* _TASK BRIEF_
Restate, exactly and without pictures, the lines from the start of the listing below through the line holding "fr.rotation_euler.z = TH_".

>>>

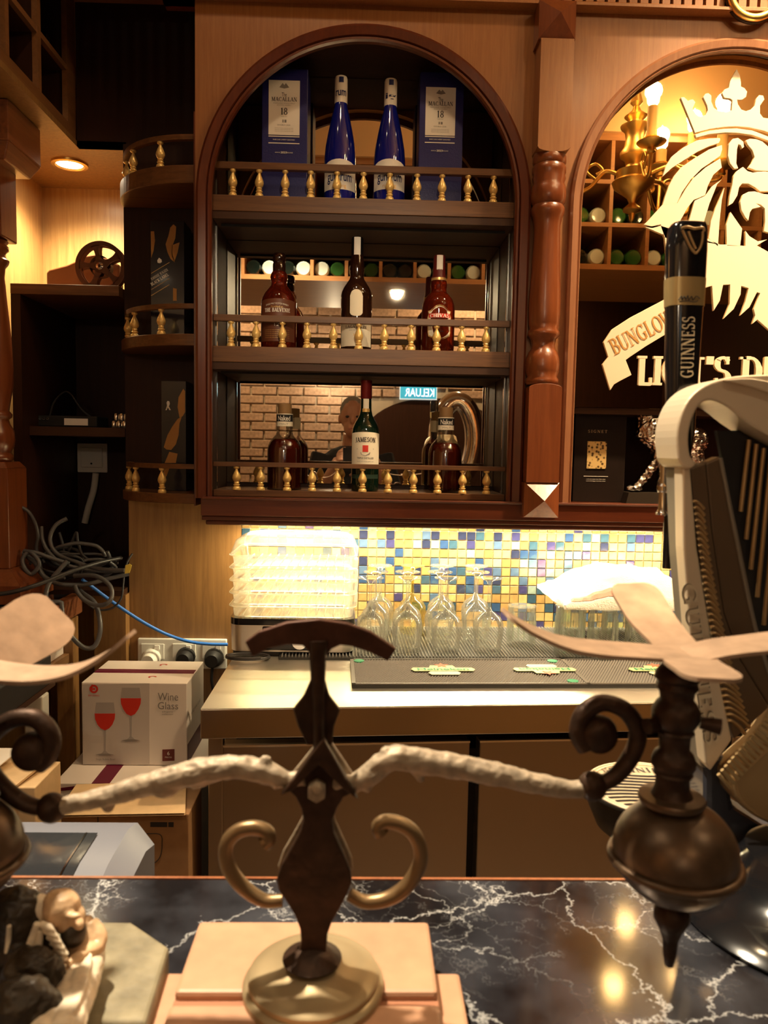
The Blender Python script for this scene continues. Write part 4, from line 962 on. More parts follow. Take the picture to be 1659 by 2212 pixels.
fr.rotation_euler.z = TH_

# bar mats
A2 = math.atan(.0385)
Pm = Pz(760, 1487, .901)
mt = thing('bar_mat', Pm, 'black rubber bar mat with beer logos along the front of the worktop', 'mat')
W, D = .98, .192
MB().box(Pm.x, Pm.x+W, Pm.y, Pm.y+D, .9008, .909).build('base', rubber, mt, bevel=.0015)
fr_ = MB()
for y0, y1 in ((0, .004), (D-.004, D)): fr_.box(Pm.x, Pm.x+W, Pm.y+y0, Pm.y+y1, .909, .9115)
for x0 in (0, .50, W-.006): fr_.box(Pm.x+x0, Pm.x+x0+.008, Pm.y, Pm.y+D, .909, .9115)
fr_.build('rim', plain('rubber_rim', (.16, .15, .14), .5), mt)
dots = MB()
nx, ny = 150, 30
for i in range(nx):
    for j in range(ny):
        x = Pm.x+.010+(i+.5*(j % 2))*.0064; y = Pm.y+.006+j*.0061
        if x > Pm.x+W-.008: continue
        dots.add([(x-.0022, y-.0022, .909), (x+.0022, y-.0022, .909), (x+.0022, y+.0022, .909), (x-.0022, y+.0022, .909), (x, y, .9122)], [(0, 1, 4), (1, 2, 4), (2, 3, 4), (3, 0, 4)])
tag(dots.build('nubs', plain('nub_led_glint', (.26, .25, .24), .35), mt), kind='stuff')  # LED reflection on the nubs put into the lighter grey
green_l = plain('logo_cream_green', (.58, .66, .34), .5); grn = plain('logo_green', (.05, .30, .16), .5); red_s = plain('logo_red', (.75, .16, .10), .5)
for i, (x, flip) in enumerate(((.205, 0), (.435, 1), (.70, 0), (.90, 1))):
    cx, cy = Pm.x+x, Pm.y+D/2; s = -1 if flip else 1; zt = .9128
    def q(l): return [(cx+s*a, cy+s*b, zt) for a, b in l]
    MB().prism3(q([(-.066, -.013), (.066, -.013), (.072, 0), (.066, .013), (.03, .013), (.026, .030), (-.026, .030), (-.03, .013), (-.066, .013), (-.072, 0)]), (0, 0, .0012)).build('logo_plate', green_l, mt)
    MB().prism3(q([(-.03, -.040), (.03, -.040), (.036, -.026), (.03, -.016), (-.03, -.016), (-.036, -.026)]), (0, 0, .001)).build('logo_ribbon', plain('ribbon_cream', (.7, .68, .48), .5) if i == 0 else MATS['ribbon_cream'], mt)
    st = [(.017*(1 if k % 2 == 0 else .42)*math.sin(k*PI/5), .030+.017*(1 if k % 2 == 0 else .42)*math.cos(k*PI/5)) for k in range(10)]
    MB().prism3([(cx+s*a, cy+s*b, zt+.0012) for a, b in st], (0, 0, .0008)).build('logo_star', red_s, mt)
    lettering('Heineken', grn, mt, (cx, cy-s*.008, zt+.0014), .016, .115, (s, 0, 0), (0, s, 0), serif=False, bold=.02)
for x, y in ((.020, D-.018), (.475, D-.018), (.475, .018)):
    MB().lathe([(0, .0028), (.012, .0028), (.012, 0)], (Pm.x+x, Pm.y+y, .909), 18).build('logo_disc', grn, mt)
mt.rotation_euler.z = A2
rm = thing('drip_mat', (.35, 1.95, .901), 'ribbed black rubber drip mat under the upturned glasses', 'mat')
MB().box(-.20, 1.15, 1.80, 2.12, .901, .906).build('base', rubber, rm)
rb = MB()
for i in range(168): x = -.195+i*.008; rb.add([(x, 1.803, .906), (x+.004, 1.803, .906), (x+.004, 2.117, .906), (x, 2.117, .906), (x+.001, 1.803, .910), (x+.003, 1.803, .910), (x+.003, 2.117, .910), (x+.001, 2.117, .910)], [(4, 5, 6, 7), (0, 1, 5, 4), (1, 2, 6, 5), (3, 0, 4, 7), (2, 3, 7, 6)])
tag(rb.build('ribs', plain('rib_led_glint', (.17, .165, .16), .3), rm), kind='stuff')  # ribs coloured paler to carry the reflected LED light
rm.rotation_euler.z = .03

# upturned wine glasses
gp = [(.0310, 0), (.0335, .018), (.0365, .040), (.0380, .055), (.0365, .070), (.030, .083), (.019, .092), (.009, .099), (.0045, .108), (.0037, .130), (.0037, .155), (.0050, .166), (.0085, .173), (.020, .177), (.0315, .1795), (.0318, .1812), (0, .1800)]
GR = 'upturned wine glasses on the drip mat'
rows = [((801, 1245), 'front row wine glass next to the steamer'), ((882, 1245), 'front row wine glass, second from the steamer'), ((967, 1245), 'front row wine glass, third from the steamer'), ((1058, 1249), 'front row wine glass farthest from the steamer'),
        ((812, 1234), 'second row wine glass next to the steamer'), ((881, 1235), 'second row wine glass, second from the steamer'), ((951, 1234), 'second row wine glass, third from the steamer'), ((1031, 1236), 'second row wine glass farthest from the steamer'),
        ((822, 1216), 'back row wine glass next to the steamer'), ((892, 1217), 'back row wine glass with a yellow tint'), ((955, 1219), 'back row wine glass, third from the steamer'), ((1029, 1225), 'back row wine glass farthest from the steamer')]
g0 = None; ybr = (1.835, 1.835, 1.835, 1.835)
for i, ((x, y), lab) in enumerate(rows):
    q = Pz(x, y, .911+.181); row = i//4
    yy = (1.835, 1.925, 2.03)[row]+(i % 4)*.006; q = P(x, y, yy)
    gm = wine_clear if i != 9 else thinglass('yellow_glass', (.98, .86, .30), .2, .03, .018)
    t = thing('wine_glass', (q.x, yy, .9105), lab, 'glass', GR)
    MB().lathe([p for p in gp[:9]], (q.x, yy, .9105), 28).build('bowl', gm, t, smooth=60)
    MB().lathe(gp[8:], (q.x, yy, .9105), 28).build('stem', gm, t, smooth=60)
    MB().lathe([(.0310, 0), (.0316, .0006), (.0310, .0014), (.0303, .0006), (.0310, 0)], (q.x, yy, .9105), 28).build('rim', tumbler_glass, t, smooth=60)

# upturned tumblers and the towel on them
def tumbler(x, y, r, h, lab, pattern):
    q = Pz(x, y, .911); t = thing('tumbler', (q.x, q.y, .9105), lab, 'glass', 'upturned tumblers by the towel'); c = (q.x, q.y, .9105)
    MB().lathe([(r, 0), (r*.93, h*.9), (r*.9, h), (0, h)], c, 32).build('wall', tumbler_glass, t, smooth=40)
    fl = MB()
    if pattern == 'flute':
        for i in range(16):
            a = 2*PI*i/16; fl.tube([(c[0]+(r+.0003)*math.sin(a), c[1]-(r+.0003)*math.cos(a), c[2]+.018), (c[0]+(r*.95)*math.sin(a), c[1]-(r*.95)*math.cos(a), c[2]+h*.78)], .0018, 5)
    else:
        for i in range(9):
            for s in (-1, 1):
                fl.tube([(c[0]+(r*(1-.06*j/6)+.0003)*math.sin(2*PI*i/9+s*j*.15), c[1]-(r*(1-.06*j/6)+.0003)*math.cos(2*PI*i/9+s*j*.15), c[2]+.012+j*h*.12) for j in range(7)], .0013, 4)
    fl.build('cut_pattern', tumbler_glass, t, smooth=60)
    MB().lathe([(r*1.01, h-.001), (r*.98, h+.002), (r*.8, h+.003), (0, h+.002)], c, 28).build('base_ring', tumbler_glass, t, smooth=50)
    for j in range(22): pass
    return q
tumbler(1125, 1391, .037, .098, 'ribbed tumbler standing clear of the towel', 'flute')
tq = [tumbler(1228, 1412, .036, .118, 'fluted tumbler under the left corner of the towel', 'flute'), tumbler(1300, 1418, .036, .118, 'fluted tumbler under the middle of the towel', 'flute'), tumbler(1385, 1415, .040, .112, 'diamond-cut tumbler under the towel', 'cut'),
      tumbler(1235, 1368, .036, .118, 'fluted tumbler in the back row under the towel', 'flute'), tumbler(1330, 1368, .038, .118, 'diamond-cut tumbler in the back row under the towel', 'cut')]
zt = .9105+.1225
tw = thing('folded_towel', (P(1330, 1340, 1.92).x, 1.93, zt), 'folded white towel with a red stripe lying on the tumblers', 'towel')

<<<

* _ANSWER BELOW_
The Blender Python script for this scene continues. Write part 4, from line 962 on. More parts follow. Take the picture to be 1659 by 2212 pixels.
fr.rotation_euler.z = TH_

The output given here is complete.